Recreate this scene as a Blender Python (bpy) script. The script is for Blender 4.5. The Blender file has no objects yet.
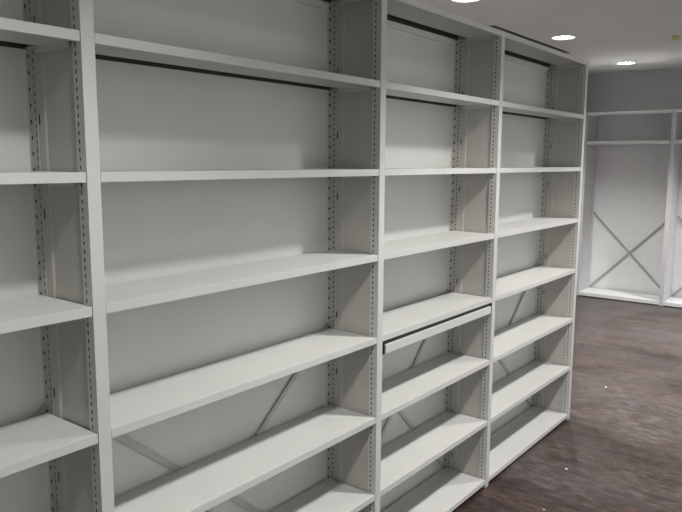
import bpy, bmesh, math, random
from mathutils import Vector, Matrix
random.seed(4)
COL = bpy.context.scene.collection

# ---------------------------------------------------------------- materials
def new_mat(name):
    m = bpy.data.materials.new(name); m.use_nodes = True
    nt = m.node_tree; b = nt.nodes['Principled BSDF']
    return m, nt, b

def painted(name, col, rough=.45, bump=.0, var=.03, scale=6.0, metal=0.0):
    m, nt, b = new_mat(name)
    tc = nt.nodes.new('ShaderNodeTexCoord'); n = nt.nodes.new('ShaderNodeTexNoise')
    n.inputs['Scale'].default_value = scale; n.inputs['Detail'].default_value = 4
    nt.links.new(tc.outputs['Object'], n.inputs['Vector'])
    r = nt.nodes.new('ShaderNodeValToRGB')
    r.color_ramp.elements[0].position = .3; r.color_ramp.elements[1].position = .7
    r.color_ramp.elements[0].color = tuple(c*(1-var) for c in col)+(1,)
    r.color_ramp.elements[1].color = tuple(min(1, c*(1+var)) for c in col)+(1,)
    nt.links.new(n.outputs['Fac'], r.inputs['Fac']); nt.links.new(r.outputs['Color'], b.inputs['Base Color'])
    b.inputs['Roughness'].default_value = rough; b.inputs['Metallic'].default_value = metal
    if bump:
        n2 = nt.nodes.new('ShaderNodeTexNoise'); n2.inputs['Scale'].default_value = 180
        nt.links.new(tc.outputs['Object'], n2.inputs['Vector'])
        bp = nt.nodes.new('ShaderNodeBump'); bp.inputs['Strength'].default_value = bump; bp.inputs['Distance'].default_value = .002
        nt.links.new(n2.outputs['Fac'], bp.inputs['Height']); nt.links.new(bp.outputs['Normal'], b.inputs['Normal'])
    return m

M = {}
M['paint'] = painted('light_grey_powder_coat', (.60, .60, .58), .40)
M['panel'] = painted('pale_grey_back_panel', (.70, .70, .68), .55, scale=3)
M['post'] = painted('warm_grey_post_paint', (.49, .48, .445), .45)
M['far'] = painted('white_grey_far_rack', (.78, .785, .79), .5)
M['farpost'] = painted('far_rack_post_grey', (.60, .59, .61), .5)
M['brace'] = painted('galvanised_brace', (.42, .42, .39), .5, metal=.2)
M['tie'] = painted('grey_tie_bar', (.50, .50, .47), .5)
M['black'] = painted('black_plastic', (.012, .012, .011), .5)
M['cavity_shade'] = painted('dark_cavity_shade', (.045, .045, .04), .8)  # shade inside shelves and posts, put into the colour
M['white'] = painted('white_trim', (.75, .75, .75), .4)
M['ceiling'] = painted('ceiling_paint', (.62, .605, .595), .9, bump=.1, scale=1.5)
M['wall'] = painted('grey_green_wall', (.38, .39, .38), .85, bump=.15, scale=1.2)
M['ivory'] = painted('ivory_plastic', (.50, .47, .20), .5)
M['paper'] = painted('paper', (.8, .82, .85), .8)
M['reflector'] = painted('white_reflector', (.85, .85, .85), .5)

def emission(name, col, s):
    m = bpy.data.materials.new(name); m.use_nodes = True; nt = m.node_tree
    nt.nodes.remove(nt.nodes['Principled BSDF'])
    e = nt.nodes.new('ShaderNodeEmission'); e.inputs['Color'].default_value = col+(1,); e.inputs['Strength'].default_value = s
    nt.links.new(e.outputs[0], nt.nodes['Material Output'].inputs['Surface'])
    return m
M['lamp'] = emission('lit_lamp_tube', (.95, 1, .98), 22)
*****
Problem to work on: Transcribe the material exactly, leaving every picture out.

Exercise answer:
Recreate this scene as a Blender Python (bpy) script. The script is for Blender 4.5. The Blender file has no objects yet.
import bpy, bmesh, math, random
from mathutils import Vector, Matrix
random.seed(4)
COL = bpy.context.scene.collection

# ---------------------------------------------------------------- materials
def new_mat(name):
    m = bpy.data.materials.new(name); m.use_nodes = True
    nt = m.node_tree; b = nt.nodes['Principled BSDF']
    return m, nt, b

def painted(name, col, rough=.45, bump=.0, var=.03, scale=6.0, metal=0.0):
    m, nt, b = new_mat(name)
    tc = nt.nodes.new('ShaderNodeTexCoord'); n = nt.nodes.new('ShaderNodeTexNoise')
    n.inputs['Scale'].default_value = scale; n.inputs['Detail'].default_value = 4
    nt.links.new(tc.outputs['Object'], n.inputs['Vector'])
    r = nt.nodes.new('ShaderNodeValToRGB')
    r.color_ramp.elements[0].position = .3; r.color_ramp.elements[1].position = .7
    r.color_ramp.elements[0].color = tuple(c*(1-var) for c in col)+(1,)
    r.color_ramp.elements[1].color = tuple(min(1, c*(1+var)) for c in col)+(1,)
    nt.links.new(n.outputs['Fac'], r.inputs['Fac']); nt.links.new(r.outputs['Color'], b.inputs['Base Color'])
    b.inputs['Roughness'].default_value = rough; b.inputs['Metallic'].default_value = metal
    if bump:
        n2 = nt.nodes.new('ShaderNodeTexNoise'); n2.inputs['Scale'].default_value = 180
        nt.links.new(tc.outputs['Object'], n2.inputs['Vector'])
        bp = nt.nodes.new('ShaderNodeBump'); bp.inputs['Strength'].default_value = bump; bp.inputs['Distance'].default_value = .002
        nt.links.new(n2.outputs['Fac'], bp.inputs['Height']); nt.links.new(bp.outputs['Normal'], b.inputs['Normal'])
    return m

M = {}
M['paint'] = painted('light_grey_powder_coat', (.60, .60, .58), .40)
M['panel'] = painted('pale_grey_back_panel', (.70, .70, .68), .55, scale=3)
M['post'] = painted('warm_grey_post_paint', (.49, .48, .445), .45)
M['far'] = painted('white_grey_far_rack', (.78, .785, .79), .5)
M['farpost'] = painted('far_rack_post_grey', (.60, .59, .61), .5)
M['brace'] = painted('galvanised_brace', (.42, .42, .39), .5, metal=.2)
M['tie'] = painted('grey_tie_bar', (.50, .50, .47), .5)
M['black'] = painted('black_plastic', (.012, .012, .011), .5)
M['cavity_shade'] = painted('dark_cavity_shade', (.045, .045, .04), .8)  # shade inside shelves and posts, put into the colour
M['white'] = painted('white_trim', (.75, .75, .75), .4)
M['ceiling'] = painted('ceiling_paint', (.62, .605, .595), .9, bump=.1, scale=1.5)
M['wall'] = painted('grey_green_wall', (.38, .39, .38), .85, bump=.15, scale=1.2)
M['ivory'] = painted('ivory_plastic', (.50, .47, .20), .5)
M['paper'] = painted('paper', (.8, .82, .85), .8)
M['reflector'] = painted('white_reflector', (.85, .85, .85), .5)

def emission(name, col, s):
    m = bpy.data.materials.new(name); m.use_nodes = True; nt = m.node_tree
    nt.nodes.remove(nt.nodes['Principled BSDF'])
    e = nt.nodes.new('ShaderNodeEmission'); e.inputs['Color'].default_value = col+(1,); e.inputs['Strength'].default_value = s
    nt.links.new(e.outputs[0], nt.nodes['Material Output'].inputs['Surface'])
    return m
M['lamp'] = emission('lit_lamp_tube', (.95, 1, .98), 22)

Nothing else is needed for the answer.